Just like that, the digital rug was pulled out from under me. Right in the middle of a Zoom meeting, my internet connection went kaput!
I immediately called my provider, trying to keep the hysteria out of my voice. Mysteriously, the technician connected me to a series of technical screens while he guided me through a complicated systems check. I discovered several interesting things, including the name of the satellite that handles my communications.
After a good forty-five minutes, he said, “I’m sorry, but we’ll have to schedule the dreaded service call.” He didn’t actually say dreaded but that’s what I heard.
I hung up in a state of despair.

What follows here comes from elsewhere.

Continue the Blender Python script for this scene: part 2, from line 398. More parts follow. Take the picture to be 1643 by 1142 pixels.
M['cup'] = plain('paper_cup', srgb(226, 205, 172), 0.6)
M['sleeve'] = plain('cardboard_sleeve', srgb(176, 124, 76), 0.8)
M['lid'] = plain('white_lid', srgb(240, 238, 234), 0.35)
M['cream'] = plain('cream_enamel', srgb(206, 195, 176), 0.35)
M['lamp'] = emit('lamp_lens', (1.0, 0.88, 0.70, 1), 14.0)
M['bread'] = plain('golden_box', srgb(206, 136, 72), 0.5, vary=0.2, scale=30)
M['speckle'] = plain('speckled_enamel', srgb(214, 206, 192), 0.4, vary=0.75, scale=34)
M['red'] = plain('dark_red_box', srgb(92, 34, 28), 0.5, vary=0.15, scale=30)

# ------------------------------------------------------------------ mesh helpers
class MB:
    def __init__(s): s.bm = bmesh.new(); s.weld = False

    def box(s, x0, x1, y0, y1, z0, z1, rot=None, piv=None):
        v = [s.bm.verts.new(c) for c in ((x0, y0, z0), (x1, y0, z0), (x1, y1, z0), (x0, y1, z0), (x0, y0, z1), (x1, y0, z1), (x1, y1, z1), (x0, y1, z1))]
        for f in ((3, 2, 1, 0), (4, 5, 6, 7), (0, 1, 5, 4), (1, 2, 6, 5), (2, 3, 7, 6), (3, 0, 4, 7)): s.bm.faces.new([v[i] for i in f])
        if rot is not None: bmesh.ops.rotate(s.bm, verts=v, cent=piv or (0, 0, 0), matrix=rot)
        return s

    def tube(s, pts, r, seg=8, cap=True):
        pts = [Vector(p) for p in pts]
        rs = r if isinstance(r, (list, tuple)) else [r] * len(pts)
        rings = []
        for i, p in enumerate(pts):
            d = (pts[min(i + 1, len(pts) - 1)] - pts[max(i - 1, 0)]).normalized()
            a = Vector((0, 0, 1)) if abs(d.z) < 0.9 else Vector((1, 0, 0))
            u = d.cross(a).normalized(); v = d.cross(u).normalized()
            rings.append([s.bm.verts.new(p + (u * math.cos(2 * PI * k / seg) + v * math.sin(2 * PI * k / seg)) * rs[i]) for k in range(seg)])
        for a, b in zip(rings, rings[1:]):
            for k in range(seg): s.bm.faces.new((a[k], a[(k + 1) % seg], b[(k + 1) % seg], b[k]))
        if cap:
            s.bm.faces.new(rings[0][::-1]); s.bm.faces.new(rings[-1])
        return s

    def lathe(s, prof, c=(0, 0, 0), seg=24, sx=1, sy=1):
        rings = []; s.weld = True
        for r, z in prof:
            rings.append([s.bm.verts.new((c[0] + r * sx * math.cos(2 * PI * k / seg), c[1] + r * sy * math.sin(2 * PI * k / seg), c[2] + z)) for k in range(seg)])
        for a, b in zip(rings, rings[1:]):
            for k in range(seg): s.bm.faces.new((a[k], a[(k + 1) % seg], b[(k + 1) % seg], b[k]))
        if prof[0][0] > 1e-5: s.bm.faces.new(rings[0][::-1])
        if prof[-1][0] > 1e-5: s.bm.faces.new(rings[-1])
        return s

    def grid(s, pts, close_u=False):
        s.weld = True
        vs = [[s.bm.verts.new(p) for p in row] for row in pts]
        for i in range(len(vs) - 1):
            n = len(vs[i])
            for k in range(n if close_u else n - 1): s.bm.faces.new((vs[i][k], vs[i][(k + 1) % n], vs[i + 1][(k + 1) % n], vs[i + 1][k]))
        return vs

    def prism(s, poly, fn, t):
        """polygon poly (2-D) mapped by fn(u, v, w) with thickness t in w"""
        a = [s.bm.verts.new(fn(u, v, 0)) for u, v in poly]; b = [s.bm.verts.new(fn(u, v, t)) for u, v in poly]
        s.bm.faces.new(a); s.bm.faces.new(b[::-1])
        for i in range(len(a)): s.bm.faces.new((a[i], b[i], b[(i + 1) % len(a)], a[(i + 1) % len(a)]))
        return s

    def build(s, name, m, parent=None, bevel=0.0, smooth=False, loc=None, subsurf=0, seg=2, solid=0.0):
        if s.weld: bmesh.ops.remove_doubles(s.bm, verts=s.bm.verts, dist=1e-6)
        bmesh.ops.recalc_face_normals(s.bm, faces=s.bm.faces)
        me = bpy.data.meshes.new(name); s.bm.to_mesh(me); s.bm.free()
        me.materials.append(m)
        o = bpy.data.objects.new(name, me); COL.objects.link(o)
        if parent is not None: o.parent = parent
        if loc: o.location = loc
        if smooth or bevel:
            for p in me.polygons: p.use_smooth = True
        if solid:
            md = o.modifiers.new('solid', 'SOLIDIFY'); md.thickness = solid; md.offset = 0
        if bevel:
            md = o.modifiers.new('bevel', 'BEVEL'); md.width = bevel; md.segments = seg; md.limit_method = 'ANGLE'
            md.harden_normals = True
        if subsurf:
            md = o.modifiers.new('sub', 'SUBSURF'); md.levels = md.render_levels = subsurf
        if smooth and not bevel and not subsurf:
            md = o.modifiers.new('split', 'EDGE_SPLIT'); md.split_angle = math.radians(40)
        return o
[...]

How could I survive without email, websites, social media? “How will I be able to check the weather?”
“Well, you can always just go outside,” my wife, Julee, suggested.
Eventually it dawned on me that the loss of the internet left me with time on my hands. A little more time to think and reflect, to pray and meditate, to read and write, to cook a meal from scratch, to watch a movie with Julee, to hike with my dog, Gracie.
So, I vowed not to stand at the window all day waiting for the tech to arrive. I accepted that the world still turns, God is in His heaven, and life goes on without the internet.
Until the tech arrives.
Lord, You’ve blessed the world with many ways to stay connected. Yet sometimes I am too connected. Help me remember that life is not a URL. But don’t forget to keep an eye on satellite EchoStar-17 orbiting somewhere up there in outer space.